Informações do governo americano demonstram que 850 mil imigrantes irregulares deixaram o país na passagem de 2008 para 2009. “Entre 2007 e 2009, deixaram o país um milhão de residentes ilegais, coincidindo com a recessão econômica”, informa o boletim “Population Estimates”, de janeiro deste ano, elaborado pelo Departamento de Segurança Interna. Em 2009, os EUA tinham 10,7 milhões de residentes nessas condições. Segundo o documento, os EUA têm a maior comunidade estrangeira do mundo, com 31,2 milhões de pessoas entre imigrantes legais e ilegais – 1,5 milhão de brasileiros.

No Reino Unido, cuja presença de estrangeiros corresponde a mais de 10% da população, os pedidos de permissão de trabalho registra redução de 15% desde setembro de 2008. Mas a entrada de estrangeiros supera a saída, embora haja dificuldade em medir isso por causa do enorme número de imigrantes ilegais no país. O consulado brasileiro, que cria uma estimativa a partir do atendimento que faz à comunidade, acredita na existência de 250 mil brasileiros vivendo apenas em Londres.

O produtor cultural paulista Fernando Soares, mais conhecido como Tubarão, vivenciou o início da crise financeira internacional na condição de imigrante brasileiro em Londres. Em 13 anos de Inglaterra, vida na corda bamba nunca valeu como simples metáfora.
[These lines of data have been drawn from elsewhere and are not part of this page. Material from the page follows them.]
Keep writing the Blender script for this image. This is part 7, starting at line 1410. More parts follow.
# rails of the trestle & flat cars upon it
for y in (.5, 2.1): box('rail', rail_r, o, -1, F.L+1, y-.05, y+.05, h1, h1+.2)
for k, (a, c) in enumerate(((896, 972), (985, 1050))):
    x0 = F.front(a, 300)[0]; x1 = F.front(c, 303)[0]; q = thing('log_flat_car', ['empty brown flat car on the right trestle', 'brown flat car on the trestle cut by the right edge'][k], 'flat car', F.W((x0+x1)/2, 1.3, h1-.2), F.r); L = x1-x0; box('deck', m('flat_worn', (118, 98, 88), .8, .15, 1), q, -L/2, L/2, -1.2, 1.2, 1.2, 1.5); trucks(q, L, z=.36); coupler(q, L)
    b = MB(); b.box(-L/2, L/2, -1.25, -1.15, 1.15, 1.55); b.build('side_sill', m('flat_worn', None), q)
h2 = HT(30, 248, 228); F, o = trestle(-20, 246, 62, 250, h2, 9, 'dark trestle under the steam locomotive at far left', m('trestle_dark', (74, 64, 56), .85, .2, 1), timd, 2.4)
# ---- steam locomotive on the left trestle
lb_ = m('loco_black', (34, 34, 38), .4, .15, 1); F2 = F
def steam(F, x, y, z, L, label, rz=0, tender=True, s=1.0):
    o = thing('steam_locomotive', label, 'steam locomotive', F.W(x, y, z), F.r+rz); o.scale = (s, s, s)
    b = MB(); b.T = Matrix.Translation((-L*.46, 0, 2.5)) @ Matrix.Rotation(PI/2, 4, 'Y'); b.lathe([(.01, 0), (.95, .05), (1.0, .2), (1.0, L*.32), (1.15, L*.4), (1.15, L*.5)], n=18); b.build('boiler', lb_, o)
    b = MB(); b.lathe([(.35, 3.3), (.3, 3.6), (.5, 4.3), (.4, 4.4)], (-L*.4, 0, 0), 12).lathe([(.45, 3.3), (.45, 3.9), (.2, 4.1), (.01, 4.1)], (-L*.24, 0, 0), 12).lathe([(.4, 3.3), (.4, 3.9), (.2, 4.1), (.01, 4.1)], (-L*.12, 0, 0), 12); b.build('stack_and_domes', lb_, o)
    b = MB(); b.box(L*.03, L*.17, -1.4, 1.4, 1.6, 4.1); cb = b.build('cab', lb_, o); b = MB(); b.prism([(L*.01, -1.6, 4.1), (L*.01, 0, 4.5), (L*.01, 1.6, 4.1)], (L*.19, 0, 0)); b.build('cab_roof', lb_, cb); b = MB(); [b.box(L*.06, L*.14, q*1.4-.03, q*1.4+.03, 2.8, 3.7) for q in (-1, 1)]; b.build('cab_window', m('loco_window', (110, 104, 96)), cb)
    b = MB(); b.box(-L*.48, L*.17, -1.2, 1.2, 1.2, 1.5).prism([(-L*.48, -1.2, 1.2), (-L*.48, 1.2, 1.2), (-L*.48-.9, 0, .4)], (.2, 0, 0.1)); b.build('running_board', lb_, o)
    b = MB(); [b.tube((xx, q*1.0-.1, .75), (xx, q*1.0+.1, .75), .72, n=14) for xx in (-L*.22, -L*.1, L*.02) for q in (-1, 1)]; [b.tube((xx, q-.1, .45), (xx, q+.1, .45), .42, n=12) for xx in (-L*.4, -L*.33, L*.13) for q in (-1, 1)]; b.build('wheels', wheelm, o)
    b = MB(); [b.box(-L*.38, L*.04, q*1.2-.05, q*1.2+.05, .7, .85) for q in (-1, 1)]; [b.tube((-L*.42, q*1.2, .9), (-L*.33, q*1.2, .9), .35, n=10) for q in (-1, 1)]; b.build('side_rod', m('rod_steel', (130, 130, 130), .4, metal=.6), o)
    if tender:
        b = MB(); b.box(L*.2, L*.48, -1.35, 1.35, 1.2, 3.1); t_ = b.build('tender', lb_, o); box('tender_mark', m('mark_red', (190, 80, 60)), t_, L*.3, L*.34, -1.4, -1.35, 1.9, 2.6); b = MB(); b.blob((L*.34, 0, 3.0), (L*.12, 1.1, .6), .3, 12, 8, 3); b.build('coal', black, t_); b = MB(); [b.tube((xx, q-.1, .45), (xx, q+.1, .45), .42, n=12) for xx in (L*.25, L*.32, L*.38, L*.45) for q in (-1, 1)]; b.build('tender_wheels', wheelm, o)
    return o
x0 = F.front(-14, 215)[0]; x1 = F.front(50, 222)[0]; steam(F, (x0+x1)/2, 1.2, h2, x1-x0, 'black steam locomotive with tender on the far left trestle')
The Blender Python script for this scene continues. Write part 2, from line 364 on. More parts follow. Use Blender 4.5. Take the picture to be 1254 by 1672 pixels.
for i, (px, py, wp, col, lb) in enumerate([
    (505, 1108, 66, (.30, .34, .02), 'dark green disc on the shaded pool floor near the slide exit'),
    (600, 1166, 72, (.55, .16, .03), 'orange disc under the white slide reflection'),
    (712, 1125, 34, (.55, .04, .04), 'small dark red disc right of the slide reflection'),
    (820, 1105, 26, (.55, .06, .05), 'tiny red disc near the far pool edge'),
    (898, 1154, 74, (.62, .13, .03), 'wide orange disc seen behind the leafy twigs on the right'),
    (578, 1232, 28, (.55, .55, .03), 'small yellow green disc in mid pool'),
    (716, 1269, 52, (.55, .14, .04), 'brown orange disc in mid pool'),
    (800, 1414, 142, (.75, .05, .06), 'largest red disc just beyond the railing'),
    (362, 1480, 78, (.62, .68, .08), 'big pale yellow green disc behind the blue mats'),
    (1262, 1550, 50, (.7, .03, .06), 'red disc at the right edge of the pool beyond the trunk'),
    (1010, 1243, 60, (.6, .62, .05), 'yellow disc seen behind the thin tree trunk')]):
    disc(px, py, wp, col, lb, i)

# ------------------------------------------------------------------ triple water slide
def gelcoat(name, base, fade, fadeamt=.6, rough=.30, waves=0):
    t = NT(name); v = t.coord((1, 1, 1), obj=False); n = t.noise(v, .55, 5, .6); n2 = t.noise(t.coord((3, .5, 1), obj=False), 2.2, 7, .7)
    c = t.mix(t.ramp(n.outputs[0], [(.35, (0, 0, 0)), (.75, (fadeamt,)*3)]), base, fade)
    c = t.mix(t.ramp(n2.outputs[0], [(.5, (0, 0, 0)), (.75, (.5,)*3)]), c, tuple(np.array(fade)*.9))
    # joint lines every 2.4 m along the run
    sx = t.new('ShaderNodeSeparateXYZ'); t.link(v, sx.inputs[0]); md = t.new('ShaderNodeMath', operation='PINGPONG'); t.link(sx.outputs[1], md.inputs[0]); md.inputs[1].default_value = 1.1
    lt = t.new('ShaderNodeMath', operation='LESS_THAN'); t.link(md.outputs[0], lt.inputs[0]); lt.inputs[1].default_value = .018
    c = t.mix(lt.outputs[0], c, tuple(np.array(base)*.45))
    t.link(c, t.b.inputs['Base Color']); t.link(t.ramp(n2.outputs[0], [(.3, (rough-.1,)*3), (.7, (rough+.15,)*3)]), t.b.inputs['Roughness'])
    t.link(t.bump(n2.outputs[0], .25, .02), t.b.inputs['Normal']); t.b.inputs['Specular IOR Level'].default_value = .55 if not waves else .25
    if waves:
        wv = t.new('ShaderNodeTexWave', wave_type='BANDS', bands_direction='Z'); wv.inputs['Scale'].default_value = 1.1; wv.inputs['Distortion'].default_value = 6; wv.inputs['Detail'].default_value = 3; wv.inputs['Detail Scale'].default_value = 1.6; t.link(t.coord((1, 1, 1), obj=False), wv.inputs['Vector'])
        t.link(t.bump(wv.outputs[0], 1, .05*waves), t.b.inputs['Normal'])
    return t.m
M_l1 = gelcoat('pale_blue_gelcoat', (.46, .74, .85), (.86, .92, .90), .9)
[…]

Ele sempre levou a expressão ao pé da letra: ele fez muita faxina, morou de favor, recolheu copos em inferninhos londrinos, trabalhou como motoboy, foi preso e quase deportado por causa de documentação irregular, driblou a Justiça britânica a ponto de conseguir asilo político.

Em meio a esse turbilhão, ele estudou, se especializou no showbusiness e se tornou um empresário bem-sucedido da área cultural, promovendo eventos corporativos e shows com artistas como Seu Jorge, Simoninha e Jair Oliveira, além de organizar serviços de assessoria para craques brasileiros, seduzidos pelo bilionário futebol inglês, Robinho e Elano entre eles.

Mesmo com um currículo desses, enfrentar uma crise financeira não é tarefa fácil. Ainda em 2008, Tubarão viu praticamente todos os negócios de sua empresa instalada na capital inglesa, a Tuba Productions, serem cancelados. “Quando a situação aperta, entretenimento e cultura são cortados em primeiro lugar”, lembra. Estimulado por amigos e consciente das chances de criar projetos no Brasil, Tubarão planejou sua volta, ainda em dezembro. “No começo vim para ficar cinco meses, era uma forma de fugir do inverno lá e aproveitar o verão aqui até que as coisas melhorassem na Europa.”

Para sua surpresa, recebeu proposta de trabalho no segundo dia em São Paulo e está empolgado com as perspectivas que se desenham para ele. Os passos na corda bamba parecem ter ficado para trás. “Em termos de dinheiro, estou melhor agora do que estava em Londres. Não tinha ideia que poderia ganhar dinheiro com produção cultural no Brasil, uma profissão que não é reconhecida e tem pouca gente qualificada para atuar. Meus projetos com a Europa agora são pontuais”, afirma.